Fiscalité des pensions alimentaires : une réforme en vue ?
Pour mémoire, une personne tenue de verser une pension alimentaire dans le cadre de l’obligation légale de contribuer à l’entretien et à l’éducation d’un enfant peut déduire les sommes réellement versées de son revenu imposable. En parallèle, la pension reçue, qu’elle soit en argent ou sous forme d’avantage en nature, doit être déclarée et est imposable entre les mains du bénéficiaire.
Cette règle fiscale fait toutefois débat. Selon une députée, elle crée une inégalité, en particulier au détriment des familles monoparentales.
En effet, la pension alimentaire est censée couvrir les dépenses liées à l’enfant (logement, alimentation, scolarité, etc.) et ne devrait donc pas être assimilée à un revenu supplémentaire pour le parent qui la perçoit. Or, le fait d’imposer cette somme réduit d’autant les ressources disponibles pour l’enfant.

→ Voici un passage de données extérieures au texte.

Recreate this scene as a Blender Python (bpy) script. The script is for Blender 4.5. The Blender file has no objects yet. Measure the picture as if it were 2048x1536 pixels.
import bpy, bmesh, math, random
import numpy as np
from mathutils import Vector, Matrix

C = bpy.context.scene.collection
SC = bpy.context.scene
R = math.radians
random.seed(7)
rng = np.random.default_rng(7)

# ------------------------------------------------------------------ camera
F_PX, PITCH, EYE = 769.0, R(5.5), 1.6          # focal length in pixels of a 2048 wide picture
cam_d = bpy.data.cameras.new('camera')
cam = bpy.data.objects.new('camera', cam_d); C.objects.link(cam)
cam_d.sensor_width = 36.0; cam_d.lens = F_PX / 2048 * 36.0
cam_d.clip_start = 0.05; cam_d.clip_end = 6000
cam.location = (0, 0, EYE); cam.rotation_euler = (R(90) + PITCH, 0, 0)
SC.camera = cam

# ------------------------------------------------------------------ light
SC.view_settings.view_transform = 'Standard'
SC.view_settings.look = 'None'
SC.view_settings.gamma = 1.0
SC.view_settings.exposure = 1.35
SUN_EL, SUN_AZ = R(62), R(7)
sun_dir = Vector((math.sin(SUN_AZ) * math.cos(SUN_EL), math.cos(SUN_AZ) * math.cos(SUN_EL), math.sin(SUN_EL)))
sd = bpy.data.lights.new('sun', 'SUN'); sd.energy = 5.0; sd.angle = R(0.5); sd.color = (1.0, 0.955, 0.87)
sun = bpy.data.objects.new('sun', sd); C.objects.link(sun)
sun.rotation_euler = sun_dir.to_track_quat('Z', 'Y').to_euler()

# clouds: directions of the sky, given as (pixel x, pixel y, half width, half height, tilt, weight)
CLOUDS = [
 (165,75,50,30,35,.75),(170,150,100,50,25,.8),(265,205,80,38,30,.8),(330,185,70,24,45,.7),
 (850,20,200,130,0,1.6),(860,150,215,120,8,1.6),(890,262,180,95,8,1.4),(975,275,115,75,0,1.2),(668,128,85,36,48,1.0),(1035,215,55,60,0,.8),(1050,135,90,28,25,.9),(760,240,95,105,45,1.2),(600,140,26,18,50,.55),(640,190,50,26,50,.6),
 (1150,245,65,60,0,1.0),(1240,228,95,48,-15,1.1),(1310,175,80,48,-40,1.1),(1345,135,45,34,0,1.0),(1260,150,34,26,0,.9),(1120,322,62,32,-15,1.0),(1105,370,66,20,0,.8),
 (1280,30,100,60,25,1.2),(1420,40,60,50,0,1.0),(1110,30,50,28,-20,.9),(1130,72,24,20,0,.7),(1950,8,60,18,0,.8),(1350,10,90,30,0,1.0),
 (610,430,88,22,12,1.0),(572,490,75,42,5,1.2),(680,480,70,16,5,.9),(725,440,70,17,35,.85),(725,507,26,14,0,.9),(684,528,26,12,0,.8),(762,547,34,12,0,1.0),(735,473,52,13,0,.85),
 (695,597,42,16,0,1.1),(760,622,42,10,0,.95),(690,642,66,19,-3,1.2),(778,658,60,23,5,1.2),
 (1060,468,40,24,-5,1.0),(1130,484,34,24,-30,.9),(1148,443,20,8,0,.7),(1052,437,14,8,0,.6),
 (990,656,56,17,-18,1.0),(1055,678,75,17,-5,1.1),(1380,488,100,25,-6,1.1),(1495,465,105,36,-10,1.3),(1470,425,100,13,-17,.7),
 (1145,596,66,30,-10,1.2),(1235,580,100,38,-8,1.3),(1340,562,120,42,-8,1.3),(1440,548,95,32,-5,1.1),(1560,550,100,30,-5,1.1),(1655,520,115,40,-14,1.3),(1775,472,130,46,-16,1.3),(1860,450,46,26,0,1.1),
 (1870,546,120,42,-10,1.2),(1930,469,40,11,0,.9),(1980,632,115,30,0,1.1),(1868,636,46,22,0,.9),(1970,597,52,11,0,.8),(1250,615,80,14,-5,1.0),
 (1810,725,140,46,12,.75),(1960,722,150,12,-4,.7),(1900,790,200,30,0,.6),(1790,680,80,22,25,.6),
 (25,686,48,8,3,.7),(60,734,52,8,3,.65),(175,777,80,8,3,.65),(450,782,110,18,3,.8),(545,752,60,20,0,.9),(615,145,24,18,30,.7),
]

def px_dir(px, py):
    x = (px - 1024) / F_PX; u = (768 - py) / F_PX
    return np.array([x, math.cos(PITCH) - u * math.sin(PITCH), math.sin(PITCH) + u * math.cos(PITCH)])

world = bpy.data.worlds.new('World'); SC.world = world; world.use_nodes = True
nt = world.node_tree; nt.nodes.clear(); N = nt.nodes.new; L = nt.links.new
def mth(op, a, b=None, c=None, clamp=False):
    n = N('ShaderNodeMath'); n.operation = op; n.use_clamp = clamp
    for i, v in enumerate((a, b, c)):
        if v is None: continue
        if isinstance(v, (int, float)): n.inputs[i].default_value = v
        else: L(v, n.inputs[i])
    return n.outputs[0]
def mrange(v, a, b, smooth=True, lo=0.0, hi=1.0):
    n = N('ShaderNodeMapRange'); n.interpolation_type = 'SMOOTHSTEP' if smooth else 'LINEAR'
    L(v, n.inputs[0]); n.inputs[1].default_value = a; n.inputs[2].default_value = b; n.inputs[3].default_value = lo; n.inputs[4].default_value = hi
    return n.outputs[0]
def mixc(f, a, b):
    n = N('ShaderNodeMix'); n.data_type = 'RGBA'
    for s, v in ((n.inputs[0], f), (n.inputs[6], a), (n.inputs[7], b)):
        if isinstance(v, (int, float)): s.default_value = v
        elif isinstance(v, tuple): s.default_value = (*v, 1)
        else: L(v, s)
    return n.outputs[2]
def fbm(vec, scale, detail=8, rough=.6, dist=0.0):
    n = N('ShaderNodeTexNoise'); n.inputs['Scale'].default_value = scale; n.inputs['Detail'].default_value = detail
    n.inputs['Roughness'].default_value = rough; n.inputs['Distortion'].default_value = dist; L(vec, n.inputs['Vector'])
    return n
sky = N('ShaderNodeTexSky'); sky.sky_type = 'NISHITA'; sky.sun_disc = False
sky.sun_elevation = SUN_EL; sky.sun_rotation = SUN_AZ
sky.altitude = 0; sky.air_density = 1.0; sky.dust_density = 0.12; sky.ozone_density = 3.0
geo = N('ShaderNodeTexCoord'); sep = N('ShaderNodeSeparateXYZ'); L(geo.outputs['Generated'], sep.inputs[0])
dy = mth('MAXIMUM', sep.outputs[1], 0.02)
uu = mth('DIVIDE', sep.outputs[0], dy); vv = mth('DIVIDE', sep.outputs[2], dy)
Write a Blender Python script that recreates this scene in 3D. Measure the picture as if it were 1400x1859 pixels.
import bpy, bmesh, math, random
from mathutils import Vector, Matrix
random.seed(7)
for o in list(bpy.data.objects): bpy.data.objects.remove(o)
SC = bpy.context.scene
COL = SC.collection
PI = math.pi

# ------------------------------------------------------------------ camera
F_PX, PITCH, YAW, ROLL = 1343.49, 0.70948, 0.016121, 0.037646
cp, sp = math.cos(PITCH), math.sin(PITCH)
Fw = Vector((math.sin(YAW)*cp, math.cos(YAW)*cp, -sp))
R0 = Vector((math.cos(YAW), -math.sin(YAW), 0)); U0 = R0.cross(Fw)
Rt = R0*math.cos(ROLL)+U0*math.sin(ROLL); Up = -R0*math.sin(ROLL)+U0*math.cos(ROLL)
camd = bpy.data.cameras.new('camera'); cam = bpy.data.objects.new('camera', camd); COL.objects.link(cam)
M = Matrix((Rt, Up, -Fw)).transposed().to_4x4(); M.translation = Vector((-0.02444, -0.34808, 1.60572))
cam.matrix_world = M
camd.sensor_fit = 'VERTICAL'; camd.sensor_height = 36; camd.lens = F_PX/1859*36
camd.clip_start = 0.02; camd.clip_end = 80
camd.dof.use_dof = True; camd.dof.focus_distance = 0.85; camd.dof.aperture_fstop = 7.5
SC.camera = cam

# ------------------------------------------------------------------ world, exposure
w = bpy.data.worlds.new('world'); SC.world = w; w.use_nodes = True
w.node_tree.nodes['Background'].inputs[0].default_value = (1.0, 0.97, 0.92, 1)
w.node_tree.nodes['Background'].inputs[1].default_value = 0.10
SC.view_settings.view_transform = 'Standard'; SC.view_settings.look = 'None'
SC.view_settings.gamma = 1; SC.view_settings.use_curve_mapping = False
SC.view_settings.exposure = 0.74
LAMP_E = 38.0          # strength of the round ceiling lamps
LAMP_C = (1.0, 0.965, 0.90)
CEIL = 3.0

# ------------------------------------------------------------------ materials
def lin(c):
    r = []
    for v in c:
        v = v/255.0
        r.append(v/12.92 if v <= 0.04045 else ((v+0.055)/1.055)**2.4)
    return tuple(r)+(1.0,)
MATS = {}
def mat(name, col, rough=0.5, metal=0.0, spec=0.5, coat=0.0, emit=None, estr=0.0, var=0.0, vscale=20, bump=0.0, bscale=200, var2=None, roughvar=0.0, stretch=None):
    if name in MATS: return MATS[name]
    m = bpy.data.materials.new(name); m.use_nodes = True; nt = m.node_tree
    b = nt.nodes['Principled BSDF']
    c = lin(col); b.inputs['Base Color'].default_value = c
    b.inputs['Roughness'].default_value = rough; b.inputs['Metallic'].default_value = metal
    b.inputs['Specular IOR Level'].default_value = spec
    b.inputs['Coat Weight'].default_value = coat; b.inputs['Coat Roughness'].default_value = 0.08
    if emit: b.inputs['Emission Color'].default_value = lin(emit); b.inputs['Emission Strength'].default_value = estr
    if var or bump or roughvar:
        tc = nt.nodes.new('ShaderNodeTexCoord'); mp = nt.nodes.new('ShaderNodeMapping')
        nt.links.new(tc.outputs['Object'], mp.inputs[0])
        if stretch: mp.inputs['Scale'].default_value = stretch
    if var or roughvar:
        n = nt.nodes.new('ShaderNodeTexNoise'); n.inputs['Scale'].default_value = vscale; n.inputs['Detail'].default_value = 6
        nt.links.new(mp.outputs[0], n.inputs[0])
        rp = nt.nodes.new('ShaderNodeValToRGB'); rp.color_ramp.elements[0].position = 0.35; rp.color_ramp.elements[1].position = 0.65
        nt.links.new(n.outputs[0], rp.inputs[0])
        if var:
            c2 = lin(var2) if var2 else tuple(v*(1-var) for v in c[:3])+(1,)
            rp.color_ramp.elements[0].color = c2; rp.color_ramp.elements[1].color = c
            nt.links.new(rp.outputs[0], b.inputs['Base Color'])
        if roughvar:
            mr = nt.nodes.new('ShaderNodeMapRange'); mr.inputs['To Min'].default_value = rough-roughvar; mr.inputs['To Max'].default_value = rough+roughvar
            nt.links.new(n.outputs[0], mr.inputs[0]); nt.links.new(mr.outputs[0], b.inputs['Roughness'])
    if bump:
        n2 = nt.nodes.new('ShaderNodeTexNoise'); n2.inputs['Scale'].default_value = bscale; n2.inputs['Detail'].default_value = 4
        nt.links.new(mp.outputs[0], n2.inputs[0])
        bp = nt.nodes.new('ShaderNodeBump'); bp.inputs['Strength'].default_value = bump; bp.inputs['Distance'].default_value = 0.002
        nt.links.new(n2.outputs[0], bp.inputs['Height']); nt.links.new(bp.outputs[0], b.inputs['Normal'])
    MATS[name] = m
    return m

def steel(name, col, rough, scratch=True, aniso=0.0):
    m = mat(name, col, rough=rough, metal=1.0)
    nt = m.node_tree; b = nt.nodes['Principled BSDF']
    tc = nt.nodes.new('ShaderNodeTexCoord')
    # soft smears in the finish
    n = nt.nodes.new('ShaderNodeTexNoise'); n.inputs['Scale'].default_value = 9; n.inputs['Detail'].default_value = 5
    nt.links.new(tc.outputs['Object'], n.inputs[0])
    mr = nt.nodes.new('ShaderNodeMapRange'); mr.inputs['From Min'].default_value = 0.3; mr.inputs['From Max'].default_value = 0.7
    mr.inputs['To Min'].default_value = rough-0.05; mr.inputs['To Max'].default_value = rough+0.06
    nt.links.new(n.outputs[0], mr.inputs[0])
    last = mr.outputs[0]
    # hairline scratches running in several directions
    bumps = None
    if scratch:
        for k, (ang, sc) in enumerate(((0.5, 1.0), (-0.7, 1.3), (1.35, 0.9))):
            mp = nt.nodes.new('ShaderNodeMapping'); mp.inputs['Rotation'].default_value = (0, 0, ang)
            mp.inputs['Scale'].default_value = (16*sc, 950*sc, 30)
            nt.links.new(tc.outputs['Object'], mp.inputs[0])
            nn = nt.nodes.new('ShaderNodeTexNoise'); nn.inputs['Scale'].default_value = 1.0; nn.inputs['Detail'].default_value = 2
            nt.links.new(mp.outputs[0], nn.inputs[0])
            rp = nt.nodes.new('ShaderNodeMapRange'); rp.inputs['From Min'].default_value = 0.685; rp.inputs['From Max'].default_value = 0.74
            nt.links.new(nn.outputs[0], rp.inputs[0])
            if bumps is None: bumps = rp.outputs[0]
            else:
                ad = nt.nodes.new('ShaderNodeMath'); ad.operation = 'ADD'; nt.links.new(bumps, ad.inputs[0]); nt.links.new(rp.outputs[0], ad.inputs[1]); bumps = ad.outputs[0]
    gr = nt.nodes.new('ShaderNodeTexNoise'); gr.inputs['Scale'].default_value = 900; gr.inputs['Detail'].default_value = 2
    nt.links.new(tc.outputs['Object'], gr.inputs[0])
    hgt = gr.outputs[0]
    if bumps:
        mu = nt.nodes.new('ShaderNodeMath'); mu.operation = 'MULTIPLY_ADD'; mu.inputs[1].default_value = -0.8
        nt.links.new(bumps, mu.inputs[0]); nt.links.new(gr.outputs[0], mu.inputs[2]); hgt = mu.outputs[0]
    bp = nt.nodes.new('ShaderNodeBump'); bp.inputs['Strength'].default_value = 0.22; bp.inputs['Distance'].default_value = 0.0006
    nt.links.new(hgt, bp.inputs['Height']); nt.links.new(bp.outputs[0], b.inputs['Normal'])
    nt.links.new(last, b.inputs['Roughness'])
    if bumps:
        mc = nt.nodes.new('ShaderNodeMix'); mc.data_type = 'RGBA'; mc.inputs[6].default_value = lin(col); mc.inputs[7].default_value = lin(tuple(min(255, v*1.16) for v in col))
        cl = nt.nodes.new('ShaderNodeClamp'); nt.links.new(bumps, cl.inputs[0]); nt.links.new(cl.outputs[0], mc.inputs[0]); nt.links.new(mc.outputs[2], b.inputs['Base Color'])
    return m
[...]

De plus, cette imposition peut avoir des conséquences sociales non négligeables, en entraînant la perte ou la diminution de certaines aides, comme la prime d’activité ou les allocations logement.
Face à cette situation, la question a été posée au Gouvernement : envisage-t-il de modifier la fiscalité applicable afin que les pensions alimentaires soient intégralement consacrées à l’entretien et à l’éducation des enfants, sans pénaliser davantage les familles monoparentales ?
Réponse : Non ! Et pour deux raisons. Une réforme en ce sens créerait, selon le Gouvernement, une rupture d’égalité :
- entre les parents élevant seuls un enfant, selon l’origine de leurs revenus : un parent isolé ne percevant pas de pension serait, à revenu équivalent, imposé sur l’ensemble de ses ressources, contrairement à celui bénéficiant d’une exonération ;
- entre le parent bénéficiaire, qui profiterait à la fois de la majoration du quotient familial et de l’exonération de la pension reçue, et le parent débiteur, qui ne pourrait ni déduire la pension versée, ni bénéficier d’une telle majoration : cette asymétrie irait, selon le Gouvernement, à l’encontre du principe d’égalité devant les charges publiques.
Une réponse claire du Gouvernement, certes, mais qui ne semble pas avoir découragé les partisans d’une réforme de cette fiscalité jugée inéquitable. Car, si l’exécutif ferme la porte à toute modification du régime actuel, le débat, lui, reste plus que jamais ouvert.
En effet, dans le cadre des débats relatifs à la loi de finances pour 2026, une proposition a été faite en ce sens. Un amendement relance l’idée d’une défiscalisation des pensions alimentaires, mesure réclamée de longue date par les associations de familles monoparentales.
Il est ainsi proposé une défiscalisation des pensions alimentaires dans la limite de 4 000 € par enfant et par an, plafonnée à 12 000 € par foyer. Corrélativement, le dispositif inclurait une demi-part fiscale pour les parents débiteurs, afin de ne pas les pénaliser.
Si cette disposition venait à être confirmée lors de l’examen du texte à l’Assemblée, il s’agirait d’une avancée majeure après plusieurs tentatives législatives infructueuses.
Reste à savoir si le Sénat suivra cette orientation et si le Gouvernement, jusqu’ici réticent, acceptera de laisser évoluer un système fiscal dont les fondements datent d’une époque où les modèles familiaux étaient bien différents de ceux d’aujourd’hui.